The pattern of harassment against critics of the government continues to stoke concern. In another incident, criminal charges were filed against the well-known actor and civic activist Branislav Trifunovic on the accusation that he ripped apart the Serbian flag during a play and therefore violated Serbia’s reputation. Despite denying such accusations, the actor was attacked by a number of pro-government tabloids. The actor later claimed that these attacks and false accusations are due to his involvement in the ‘1 in 5 million’ protests as well as his brother's role as a leader of the opposition.

Slobodan Georgiev, the editor of the Balkan Investigative Reporting Network (BIRN) in Serbia, has been subjected to hundreds of insults and threats on Twitter. He was being called “Haradin’s Serb” and was sent messages such as “You need to be expelled” and “Move to Albania”. The attacks came after President Aleksandar Vučić made a statement where he blamed BIRN Serbia for filing an appeal to Kosovo’s election committee which stopped the election video “Srpski list” from being broadcast due to its incitement of hatred towards Kosovo. 

Georgiev states that he was falsely accused by the President, as he is the editor of BIRN Serbia, not BIRN Kosovo, which was the chapter of BIRN which actually made the appeal. He further says that he sees this action of the President as a direct threat towards him. This is not the first time that the President labelled journalists and media outlets that fail to toe the government line.
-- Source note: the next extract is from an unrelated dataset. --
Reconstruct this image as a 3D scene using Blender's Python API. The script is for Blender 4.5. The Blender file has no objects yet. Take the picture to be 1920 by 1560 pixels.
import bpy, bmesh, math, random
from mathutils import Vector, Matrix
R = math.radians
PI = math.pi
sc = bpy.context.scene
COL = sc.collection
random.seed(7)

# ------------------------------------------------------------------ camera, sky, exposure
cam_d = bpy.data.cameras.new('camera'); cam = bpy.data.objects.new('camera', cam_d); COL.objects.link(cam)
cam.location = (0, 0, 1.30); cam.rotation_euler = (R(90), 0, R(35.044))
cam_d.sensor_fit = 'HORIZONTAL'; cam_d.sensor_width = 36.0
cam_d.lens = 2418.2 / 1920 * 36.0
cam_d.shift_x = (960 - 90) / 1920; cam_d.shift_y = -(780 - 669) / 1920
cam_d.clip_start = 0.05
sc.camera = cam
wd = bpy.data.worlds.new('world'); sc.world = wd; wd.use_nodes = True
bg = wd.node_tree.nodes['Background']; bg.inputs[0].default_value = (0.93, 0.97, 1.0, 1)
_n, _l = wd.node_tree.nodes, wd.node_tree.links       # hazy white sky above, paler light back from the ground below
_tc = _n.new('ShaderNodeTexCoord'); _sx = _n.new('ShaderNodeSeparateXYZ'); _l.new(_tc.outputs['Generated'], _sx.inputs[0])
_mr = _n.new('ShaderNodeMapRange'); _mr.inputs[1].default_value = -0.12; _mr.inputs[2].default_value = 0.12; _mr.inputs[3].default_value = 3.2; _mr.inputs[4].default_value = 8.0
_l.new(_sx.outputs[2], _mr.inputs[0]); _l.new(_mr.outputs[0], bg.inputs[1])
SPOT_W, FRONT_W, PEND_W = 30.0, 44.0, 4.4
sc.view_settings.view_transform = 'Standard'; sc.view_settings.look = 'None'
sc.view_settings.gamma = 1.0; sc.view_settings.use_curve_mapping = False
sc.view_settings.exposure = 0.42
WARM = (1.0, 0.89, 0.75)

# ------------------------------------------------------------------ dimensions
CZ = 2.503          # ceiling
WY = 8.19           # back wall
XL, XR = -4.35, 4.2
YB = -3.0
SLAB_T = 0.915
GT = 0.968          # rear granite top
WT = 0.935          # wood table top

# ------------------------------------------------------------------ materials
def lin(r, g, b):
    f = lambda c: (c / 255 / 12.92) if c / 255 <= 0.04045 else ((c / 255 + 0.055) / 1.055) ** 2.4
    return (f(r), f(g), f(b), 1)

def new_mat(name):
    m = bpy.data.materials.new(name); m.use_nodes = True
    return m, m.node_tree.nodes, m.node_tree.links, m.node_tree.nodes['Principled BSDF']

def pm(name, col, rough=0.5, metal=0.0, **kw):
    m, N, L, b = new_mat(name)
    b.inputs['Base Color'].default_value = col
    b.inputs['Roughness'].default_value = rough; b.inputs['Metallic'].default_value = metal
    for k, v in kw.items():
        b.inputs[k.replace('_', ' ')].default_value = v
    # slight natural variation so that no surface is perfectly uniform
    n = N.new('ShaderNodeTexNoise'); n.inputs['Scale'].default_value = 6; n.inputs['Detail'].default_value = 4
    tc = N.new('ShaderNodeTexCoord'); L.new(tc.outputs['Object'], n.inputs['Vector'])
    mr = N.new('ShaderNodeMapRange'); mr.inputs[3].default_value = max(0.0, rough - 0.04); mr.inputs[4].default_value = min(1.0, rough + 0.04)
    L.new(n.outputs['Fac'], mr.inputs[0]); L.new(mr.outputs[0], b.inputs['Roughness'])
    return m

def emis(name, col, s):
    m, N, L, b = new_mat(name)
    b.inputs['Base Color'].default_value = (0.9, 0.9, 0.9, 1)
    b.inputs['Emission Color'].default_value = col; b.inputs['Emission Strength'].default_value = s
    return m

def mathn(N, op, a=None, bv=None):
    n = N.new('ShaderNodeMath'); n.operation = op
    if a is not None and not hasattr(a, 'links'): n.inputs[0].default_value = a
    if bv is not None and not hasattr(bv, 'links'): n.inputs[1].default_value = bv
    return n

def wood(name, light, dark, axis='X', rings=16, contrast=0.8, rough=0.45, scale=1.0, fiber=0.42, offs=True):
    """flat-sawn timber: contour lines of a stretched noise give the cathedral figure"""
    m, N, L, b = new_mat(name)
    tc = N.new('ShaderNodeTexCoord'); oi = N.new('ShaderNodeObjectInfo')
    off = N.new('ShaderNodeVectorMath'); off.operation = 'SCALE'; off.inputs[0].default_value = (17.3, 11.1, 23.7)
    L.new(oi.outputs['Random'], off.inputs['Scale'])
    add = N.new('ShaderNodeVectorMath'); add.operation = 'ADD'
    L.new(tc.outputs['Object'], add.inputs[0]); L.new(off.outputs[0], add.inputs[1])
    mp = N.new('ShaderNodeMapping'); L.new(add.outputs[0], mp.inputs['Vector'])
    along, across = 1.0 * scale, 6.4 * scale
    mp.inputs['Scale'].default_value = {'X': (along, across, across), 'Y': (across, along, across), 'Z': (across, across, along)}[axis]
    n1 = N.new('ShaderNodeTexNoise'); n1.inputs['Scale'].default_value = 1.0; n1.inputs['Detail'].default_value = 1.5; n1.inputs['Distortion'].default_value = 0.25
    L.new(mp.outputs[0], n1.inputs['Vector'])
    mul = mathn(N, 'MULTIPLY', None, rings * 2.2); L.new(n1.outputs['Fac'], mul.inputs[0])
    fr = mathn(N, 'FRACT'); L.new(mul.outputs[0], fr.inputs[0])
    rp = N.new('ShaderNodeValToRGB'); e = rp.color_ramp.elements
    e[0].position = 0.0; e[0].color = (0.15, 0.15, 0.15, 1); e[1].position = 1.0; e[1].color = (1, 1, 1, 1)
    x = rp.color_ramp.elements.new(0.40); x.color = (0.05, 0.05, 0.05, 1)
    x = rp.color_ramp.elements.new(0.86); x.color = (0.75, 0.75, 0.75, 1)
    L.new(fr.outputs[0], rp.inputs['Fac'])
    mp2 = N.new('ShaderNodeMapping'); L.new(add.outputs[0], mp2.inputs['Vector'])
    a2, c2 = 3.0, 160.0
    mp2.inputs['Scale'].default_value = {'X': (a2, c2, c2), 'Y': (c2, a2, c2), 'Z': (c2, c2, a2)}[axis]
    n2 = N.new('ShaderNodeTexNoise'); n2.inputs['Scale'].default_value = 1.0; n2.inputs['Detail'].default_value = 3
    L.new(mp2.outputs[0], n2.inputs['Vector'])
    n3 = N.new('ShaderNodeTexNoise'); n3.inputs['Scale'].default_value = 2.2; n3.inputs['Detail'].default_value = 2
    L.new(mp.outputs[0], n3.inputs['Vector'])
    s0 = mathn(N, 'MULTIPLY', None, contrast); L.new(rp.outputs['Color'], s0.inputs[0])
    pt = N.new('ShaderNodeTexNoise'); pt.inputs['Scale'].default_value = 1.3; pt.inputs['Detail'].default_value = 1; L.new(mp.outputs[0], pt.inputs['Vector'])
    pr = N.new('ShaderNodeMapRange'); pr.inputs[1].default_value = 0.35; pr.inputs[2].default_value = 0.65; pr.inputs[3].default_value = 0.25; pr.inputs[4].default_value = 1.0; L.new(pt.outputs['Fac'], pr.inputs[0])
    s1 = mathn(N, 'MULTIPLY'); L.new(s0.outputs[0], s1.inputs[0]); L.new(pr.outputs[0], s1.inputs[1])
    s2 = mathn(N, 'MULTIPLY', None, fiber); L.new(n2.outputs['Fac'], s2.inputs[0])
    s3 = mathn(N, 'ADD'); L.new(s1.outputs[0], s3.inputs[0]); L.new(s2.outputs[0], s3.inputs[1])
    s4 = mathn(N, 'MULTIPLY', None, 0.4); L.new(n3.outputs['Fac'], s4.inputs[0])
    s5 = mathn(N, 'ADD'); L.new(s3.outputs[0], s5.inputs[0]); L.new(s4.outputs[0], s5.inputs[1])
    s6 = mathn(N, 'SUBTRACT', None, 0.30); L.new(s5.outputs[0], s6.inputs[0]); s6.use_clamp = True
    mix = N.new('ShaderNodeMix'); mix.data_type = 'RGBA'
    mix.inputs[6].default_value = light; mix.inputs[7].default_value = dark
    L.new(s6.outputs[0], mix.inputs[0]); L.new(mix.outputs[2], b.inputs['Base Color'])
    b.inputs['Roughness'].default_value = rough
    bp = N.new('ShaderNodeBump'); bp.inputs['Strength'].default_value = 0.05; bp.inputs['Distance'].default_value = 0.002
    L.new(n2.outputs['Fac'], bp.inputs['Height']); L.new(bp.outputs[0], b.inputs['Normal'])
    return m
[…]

In a separate incident, an employee at the Krusnik Factory, who leaked information to the Arms Watch portal that Serbia’s Interior Minister Nebojsa Stefanovic’s father was involved in the arms trade, was arrested on charges of disclosing business secrets. The whistleblower, Aleksandar Obradovic was initially sentenced to house arrest, but under alleged political pressure the judge later decided to order a 30 day stint in jail. While Serbia’s Special Prosecution for High-Tech Crime claimed that the investigation and proceedings against the Obradovic were in accordance with the law, former Commissioner for Information of Public Importance, Rodoljub Sabic, noted that the public remained deprived of key facts regarding the case. He also stated that referencing the disclosure of official secrets as a basis for arrest is outdated and the prosecution's actions have created an environment to purposefully silence whistleblowers. In addition to the incomplete and insufficiently clear regulatory framework on whistleblowing, this case could further discourage citizens from disclosing criminal activities in the future. A petition calling for Aleksandar Obradovic's release amassed over 30,000 signatures in December 2019.